Labour federation Cosatu has welcomed a ruling by the labour court which found the prohibition of all municipal employees from holding political office to be unconstitutional.
The ruling comes after the SA Municipal Workers Union (Samwu) successfully approached the Constitutional Court on the constitutional invalidity of the Municipal Systems Amendment Act, which introduced a new blanket ban on all municipal employees from holding office at any level in a political party.
They argued that the Municipal Systems Amendment Act, signed into law by President Cyril Ramaphosa in 2022, is in contravention of clauses in the bill of rights which state that every citizen is free to make political choices, including the right to participate in the activities of, or recruit members for, a political party, and to campaign for a political party or cause.
Samwu, the largest trade union in the local government sector representing more than 160,000 of SA’s estimated 350,000 municipal workers, is an affiliate of labour federation Cosatu and a key ally of the ANC. The governing party has always relied on its alliance partners for election support.

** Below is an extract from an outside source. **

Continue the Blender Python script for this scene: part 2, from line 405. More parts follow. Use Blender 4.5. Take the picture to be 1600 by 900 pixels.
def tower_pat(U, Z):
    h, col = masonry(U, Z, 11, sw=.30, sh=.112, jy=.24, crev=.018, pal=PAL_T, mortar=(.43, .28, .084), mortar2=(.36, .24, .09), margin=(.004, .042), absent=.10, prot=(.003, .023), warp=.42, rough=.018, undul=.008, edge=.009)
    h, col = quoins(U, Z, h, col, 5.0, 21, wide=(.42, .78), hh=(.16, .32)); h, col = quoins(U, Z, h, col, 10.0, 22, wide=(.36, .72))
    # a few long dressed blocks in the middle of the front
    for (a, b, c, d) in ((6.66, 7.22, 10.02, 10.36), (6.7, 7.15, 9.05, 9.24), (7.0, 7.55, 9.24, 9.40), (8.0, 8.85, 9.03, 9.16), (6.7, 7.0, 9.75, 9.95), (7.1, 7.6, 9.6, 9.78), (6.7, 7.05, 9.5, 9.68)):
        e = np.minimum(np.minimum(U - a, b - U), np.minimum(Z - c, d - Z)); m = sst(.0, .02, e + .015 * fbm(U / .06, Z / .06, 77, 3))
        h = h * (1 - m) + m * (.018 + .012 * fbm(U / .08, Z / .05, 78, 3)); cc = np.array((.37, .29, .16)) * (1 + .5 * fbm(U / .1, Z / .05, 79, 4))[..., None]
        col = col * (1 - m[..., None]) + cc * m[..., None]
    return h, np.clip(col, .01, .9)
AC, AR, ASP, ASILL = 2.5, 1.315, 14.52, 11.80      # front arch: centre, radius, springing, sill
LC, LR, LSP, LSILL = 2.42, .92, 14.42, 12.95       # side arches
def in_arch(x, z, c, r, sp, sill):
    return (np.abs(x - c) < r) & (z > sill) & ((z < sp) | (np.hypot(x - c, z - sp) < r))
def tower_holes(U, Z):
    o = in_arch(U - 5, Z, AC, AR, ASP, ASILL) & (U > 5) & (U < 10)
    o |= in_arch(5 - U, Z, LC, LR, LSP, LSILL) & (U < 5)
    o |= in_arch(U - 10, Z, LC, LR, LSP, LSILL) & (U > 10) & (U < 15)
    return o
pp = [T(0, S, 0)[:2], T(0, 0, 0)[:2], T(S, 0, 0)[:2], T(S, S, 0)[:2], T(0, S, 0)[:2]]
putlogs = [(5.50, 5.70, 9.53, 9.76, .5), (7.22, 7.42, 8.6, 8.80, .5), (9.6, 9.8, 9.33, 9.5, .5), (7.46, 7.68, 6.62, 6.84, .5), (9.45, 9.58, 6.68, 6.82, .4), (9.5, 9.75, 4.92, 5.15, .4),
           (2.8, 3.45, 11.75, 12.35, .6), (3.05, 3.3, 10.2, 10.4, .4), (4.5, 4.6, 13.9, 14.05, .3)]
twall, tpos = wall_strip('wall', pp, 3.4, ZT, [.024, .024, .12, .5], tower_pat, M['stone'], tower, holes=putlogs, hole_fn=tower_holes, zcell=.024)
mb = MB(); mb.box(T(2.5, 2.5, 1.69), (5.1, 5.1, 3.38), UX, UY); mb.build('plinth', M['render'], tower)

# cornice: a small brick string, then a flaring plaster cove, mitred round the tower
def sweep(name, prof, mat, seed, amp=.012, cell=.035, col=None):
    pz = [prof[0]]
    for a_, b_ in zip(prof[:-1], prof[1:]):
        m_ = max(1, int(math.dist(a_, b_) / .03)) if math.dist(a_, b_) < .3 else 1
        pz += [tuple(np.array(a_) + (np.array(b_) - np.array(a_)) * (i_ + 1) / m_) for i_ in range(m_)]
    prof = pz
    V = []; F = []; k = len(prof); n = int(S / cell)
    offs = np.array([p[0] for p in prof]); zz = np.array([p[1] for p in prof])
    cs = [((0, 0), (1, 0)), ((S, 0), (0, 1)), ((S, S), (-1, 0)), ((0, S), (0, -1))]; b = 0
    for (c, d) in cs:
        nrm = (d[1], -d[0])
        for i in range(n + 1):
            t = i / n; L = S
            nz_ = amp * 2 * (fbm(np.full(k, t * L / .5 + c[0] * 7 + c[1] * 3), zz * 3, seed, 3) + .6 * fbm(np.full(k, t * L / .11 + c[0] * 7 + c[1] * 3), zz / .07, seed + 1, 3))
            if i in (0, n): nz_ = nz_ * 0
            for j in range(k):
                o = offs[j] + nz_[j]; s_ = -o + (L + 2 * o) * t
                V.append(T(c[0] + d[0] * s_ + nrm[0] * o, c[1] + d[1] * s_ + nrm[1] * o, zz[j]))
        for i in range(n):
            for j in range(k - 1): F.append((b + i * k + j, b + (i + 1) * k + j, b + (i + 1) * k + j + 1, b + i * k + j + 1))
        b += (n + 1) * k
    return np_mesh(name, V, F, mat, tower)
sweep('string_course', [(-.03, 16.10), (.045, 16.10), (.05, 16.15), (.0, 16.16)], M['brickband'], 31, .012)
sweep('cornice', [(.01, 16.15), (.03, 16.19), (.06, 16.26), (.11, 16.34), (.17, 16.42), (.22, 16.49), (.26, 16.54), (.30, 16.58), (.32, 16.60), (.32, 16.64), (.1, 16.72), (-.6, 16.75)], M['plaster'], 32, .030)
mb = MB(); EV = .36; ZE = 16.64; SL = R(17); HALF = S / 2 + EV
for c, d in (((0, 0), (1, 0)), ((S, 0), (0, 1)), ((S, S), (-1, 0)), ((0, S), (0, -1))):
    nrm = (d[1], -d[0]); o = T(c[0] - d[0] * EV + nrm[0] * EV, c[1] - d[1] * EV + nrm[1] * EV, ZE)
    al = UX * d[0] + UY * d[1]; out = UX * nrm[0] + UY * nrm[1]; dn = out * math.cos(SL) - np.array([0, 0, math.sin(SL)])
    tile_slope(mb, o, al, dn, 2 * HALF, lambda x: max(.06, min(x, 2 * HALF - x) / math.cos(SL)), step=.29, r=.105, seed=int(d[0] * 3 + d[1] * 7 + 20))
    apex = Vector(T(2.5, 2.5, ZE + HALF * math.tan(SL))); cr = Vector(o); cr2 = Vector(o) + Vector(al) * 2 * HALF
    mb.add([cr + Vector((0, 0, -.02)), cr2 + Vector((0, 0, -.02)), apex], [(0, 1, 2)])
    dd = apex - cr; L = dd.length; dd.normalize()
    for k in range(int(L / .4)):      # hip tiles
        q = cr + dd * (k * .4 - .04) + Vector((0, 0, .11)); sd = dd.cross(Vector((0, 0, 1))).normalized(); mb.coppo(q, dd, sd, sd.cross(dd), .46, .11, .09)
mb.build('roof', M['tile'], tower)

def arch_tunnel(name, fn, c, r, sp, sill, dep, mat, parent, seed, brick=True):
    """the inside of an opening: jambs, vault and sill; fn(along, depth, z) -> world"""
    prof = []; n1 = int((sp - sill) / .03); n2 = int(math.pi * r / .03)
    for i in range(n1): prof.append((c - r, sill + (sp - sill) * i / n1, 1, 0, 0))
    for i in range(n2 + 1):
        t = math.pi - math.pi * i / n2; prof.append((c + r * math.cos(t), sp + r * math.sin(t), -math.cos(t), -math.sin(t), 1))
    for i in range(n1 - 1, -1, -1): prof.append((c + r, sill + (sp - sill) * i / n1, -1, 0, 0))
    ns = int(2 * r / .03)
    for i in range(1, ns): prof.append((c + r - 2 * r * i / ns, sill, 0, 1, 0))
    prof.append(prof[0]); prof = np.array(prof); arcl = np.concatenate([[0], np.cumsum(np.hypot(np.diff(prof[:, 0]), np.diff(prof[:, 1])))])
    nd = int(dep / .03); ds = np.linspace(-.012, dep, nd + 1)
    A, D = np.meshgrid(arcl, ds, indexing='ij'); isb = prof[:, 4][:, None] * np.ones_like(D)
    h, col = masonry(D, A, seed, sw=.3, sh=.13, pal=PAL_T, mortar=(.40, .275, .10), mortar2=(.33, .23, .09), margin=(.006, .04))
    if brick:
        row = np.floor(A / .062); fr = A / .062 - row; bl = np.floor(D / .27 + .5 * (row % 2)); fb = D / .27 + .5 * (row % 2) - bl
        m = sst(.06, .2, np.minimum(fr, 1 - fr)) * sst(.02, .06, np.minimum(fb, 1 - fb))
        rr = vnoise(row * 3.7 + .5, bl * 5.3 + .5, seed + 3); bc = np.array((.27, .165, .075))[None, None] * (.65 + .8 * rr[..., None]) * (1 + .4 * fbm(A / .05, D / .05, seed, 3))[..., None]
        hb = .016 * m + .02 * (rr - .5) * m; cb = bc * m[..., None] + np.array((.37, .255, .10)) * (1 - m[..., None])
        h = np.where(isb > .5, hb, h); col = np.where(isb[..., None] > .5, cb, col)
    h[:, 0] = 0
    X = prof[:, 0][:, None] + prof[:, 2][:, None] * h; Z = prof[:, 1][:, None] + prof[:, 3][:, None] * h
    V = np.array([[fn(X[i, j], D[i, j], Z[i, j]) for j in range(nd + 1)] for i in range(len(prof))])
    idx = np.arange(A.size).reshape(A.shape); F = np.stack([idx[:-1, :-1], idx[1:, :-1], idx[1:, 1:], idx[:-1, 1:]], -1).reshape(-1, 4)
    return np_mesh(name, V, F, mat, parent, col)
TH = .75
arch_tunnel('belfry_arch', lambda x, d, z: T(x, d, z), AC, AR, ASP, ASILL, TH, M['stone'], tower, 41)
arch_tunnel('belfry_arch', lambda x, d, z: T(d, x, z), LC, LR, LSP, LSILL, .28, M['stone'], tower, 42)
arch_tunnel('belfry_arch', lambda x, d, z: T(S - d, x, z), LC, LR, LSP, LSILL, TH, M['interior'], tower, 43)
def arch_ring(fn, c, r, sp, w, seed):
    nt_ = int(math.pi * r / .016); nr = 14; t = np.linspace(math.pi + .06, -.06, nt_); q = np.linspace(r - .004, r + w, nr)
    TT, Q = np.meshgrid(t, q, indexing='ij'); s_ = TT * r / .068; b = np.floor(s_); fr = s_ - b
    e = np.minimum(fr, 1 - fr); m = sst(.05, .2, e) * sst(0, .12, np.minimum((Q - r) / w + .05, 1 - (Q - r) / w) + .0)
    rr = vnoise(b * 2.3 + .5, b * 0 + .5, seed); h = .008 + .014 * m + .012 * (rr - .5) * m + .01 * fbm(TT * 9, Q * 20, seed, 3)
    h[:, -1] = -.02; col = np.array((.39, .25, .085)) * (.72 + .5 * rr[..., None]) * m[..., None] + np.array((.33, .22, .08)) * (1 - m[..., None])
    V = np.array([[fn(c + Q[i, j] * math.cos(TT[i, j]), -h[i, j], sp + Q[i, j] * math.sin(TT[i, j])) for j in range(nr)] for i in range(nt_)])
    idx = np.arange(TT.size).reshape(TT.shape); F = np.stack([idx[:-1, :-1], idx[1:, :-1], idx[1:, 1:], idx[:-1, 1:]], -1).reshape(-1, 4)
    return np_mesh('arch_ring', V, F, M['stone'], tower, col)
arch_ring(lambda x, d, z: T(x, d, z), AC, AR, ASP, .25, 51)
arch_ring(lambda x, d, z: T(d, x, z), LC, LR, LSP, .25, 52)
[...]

In a statement on Friday, Cosatu said: “The labour court has found the prohibition of all municipal employees from holding office in a political party to be unconstitutional and has awarded costs against government. This judgment is backdated to November 2022. Instructions by municipalities to employees to resign from any political office-bearer positions they may hold or be dismissed, have been declared invalid.”
Cosatu said the original draft of the amendment act agreed to by the ANC-led tripartite alliance and government, and which was tabled in parliament, provided for a rational and limited restriction on the rights of political association to municipal managers and the senior managers reporting directly to them.
However, these provisions were “quietly and clumsily amended by parliament on the instigation of the SA Local Government Association (Salga) and extended to include all 350,000 municipal employees”.
“This took it from being a narrow limitation of the rights of a few, to the blanket prohibition of constitutional rights of all municipal employees.”
Cosatu said the original limitation of rights of municipal managers was based on the belief that when such managers held office in a political party they could undermine or overrule the mayors and mayoral committees they account to.
Extending this to include municipal security guards, cleaners, electricians and refuse collectors was “ludicrous and a shocking attack on workers’ constitutional rights”.